Perante esta nova realidade o investimento infraestrutural tornar-se-á distinto, estará mais orientado para a reinvenção do que existe do que para a produção de novos dispositivos consumidores de solo. A infraestrutura cinzenta cede lugar a uma infraestrutura verde e o consumo de solo à consideração do seu vital contributo para a nossa vida em comum. Neste processo a abundante superfície dos Campi pode ser indutora de mudança. Relembrem-se os princípios que em 2019 constavam do Estudo Prévio do Plano de Desenvolvimento Integrado do Campus de Azurém, elaborado no Centro de Estudos da Escola de Arquitetura, Arte e Design. Considere-se o recente envolvimento da Escola no projeto de investigação Green Gap, com o qual se procura impulsionar a infraestrutura verde local no restauro da biodiversidade, na renaturalização e no planeamento.
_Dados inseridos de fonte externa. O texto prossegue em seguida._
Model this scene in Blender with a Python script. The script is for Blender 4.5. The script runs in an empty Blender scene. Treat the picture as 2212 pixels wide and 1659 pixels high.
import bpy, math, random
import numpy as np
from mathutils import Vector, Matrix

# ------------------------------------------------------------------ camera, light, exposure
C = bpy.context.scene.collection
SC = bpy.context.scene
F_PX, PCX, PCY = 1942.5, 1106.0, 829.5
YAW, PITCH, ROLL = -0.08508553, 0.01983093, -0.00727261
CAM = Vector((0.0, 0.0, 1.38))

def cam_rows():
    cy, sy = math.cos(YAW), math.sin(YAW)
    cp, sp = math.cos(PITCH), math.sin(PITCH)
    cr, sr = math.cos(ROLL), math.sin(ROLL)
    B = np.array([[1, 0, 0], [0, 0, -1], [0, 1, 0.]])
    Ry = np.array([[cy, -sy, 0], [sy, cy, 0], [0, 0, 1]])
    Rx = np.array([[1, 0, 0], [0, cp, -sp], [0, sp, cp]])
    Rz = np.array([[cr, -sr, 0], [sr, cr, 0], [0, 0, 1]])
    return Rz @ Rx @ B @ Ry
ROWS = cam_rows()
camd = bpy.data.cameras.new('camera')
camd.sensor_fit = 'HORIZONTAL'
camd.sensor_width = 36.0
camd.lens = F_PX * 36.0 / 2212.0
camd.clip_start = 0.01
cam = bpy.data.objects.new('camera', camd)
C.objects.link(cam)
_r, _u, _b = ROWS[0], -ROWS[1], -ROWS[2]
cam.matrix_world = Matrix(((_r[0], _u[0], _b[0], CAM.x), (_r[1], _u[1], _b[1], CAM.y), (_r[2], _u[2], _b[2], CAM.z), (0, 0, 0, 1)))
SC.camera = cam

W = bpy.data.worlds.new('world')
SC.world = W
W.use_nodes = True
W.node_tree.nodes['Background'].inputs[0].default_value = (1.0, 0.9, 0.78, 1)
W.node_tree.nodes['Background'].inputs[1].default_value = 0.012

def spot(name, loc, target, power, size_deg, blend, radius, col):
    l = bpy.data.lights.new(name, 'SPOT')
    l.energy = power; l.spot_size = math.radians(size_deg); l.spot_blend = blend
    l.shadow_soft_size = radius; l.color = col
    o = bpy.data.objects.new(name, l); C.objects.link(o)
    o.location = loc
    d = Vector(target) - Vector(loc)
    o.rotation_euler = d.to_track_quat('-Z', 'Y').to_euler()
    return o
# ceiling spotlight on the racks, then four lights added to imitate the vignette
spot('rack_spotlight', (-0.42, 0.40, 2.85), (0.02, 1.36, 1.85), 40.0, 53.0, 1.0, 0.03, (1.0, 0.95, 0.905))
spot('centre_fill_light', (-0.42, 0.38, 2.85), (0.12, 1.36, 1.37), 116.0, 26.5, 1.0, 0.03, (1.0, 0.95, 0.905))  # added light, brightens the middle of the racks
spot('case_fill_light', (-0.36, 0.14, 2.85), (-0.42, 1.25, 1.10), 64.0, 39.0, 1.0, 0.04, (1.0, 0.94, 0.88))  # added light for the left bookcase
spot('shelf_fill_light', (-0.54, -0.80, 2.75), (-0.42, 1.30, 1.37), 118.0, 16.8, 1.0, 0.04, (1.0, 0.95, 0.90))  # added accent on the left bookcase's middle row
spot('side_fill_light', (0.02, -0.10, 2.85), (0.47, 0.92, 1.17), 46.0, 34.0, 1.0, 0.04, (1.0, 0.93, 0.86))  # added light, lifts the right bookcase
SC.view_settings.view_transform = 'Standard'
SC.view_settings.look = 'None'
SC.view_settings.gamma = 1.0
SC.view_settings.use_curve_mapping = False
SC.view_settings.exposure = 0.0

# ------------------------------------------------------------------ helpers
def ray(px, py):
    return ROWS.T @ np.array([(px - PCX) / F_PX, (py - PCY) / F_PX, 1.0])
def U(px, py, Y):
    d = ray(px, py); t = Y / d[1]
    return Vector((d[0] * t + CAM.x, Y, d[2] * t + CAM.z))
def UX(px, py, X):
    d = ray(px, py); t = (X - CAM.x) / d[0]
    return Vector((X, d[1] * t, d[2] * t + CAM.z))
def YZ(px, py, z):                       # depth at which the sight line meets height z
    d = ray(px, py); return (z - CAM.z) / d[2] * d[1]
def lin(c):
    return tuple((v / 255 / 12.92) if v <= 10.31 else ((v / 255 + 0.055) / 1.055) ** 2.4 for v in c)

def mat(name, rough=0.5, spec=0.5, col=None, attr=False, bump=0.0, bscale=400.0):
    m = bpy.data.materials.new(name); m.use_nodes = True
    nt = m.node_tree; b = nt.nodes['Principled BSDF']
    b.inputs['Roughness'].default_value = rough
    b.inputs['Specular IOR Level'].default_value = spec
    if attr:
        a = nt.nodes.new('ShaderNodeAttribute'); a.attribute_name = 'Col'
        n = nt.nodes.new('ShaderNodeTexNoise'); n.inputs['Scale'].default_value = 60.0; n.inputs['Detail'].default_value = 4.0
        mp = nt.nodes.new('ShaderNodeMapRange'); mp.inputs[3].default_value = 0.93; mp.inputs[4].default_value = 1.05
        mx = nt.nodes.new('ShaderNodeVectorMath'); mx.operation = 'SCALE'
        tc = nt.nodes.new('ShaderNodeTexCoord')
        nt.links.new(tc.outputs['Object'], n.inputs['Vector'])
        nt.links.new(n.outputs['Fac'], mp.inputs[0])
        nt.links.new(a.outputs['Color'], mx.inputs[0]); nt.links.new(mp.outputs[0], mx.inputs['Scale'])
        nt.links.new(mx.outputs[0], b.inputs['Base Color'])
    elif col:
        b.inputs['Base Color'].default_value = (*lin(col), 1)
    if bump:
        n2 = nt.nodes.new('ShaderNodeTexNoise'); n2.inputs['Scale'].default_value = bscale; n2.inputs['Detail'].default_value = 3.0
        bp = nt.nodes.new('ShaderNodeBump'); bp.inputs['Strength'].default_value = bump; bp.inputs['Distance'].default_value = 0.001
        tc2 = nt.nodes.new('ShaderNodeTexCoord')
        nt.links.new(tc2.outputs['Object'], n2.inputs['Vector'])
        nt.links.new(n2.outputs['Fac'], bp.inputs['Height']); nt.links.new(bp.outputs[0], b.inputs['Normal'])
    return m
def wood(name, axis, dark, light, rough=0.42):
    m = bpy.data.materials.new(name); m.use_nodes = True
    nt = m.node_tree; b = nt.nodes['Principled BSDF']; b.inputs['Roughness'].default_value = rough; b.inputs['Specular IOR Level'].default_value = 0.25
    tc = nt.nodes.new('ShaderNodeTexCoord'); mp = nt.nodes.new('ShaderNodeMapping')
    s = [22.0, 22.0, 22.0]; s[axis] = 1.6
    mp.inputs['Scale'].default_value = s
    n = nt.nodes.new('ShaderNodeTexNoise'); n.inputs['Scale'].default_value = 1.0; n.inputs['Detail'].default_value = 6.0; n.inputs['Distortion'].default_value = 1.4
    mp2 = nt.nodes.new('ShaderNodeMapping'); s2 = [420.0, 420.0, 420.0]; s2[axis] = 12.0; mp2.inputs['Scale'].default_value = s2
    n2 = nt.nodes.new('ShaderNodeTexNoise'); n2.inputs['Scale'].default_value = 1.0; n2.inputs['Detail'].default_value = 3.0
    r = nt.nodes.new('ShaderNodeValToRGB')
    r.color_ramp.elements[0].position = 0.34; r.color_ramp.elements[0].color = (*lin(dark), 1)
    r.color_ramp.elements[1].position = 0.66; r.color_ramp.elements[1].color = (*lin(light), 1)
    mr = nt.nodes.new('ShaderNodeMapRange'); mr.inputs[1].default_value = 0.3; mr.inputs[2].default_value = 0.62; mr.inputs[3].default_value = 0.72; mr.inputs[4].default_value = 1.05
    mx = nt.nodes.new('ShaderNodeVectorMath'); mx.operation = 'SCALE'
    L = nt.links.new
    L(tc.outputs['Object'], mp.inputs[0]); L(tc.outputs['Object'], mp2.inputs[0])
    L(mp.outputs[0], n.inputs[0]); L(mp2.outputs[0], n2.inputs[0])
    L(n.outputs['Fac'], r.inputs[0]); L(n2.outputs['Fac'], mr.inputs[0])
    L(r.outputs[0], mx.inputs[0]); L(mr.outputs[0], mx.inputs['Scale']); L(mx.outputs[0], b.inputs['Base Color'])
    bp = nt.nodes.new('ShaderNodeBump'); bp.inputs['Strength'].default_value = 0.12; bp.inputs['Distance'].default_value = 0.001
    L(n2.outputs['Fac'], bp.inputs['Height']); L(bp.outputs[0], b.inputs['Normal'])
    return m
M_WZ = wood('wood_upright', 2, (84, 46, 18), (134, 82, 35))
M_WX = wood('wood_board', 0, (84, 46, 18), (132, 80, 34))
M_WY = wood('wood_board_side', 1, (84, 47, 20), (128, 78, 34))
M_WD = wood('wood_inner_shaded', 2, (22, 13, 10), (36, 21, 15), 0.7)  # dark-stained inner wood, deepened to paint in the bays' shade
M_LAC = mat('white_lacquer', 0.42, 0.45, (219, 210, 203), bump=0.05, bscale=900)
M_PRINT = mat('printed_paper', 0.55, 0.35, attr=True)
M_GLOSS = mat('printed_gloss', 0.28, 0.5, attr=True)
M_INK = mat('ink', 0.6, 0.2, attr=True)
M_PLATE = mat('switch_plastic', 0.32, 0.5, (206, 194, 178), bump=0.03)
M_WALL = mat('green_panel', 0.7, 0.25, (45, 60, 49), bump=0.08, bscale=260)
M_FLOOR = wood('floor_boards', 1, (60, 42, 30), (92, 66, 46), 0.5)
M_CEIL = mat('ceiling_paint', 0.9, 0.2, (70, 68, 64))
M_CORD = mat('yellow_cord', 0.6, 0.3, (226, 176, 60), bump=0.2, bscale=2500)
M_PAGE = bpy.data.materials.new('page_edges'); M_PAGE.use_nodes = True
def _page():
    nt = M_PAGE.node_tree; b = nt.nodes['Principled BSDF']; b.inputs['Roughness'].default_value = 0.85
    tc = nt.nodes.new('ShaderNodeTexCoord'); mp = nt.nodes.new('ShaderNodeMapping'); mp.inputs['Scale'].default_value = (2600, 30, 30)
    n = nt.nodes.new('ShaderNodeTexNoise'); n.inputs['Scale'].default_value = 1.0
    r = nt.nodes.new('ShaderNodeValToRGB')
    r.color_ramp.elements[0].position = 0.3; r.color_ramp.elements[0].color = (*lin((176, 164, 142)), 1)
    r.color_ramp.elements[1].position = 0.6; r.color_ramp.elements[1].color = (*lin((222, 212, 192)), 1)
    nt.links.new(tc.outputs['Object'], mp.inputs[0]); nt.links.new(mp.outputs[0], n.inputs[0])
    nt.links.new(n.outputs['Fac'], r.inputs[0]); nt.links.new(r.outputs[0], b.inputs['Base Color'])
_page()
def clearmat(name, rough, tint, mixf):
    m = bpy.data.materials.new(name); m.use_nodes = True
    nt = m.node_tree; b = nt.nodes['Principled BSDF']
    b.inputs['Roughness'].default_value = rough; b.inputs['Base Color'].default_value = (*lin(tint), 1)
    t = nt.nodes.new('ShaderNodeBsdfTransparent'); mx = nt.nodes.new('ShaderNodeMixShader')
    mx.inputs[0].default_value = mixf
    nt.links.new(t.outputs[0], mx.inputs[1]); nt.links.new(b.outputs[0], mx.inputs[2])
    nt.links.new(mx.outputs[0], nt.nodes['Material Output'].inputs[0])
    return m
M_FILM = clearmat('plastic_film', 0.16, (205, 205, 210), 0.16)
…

No contexto de uma infraestrutura verde, os Campi vão transitar de espaço dominado pelo uso automóvel para um espaço de usos múltiplos. Um espaço indutor de uma vida ao ar livre e em comunidade no qual a coexistência com o automóvel pode ser considerada desde que bem ponderada. Aos Campi corresponderá um espaço cujo valor ambiental e ecológico obrigará à sua plena consideração nos documentos que os municípios estão a produzir no âmbito das suas candidaturas a Capital Verde, tornar-se-ão componente de uma infraestrutura que reforça a conetividade entre espaços com especial valor ecológico e social, mas também de elevado potencial na reestruturação urbana. Deixaremos de ver os campi como lugares que ficaram do lado oposto das grandes infraestruturas, passarão a ser lugares centrais de uma infraestrutura verde que em Guimarães articula a Ribeira da Costa e o Rio Selho e em Braga o Rio Este e o Parque das Sete Fontes. Uma infraestrutura cuja multifuncionalidade poderá incluir possibilidades suaves de mobilidade, permitindo-nos, um dia, caminhar em direção aos Campi acompanhando uma linha de água e a flora e fauna que nela se instalou. Tornar-nos-emos menos artificiais, redescobriremos novas possibilidades de coexistência e assim participamos no restauro da natureza.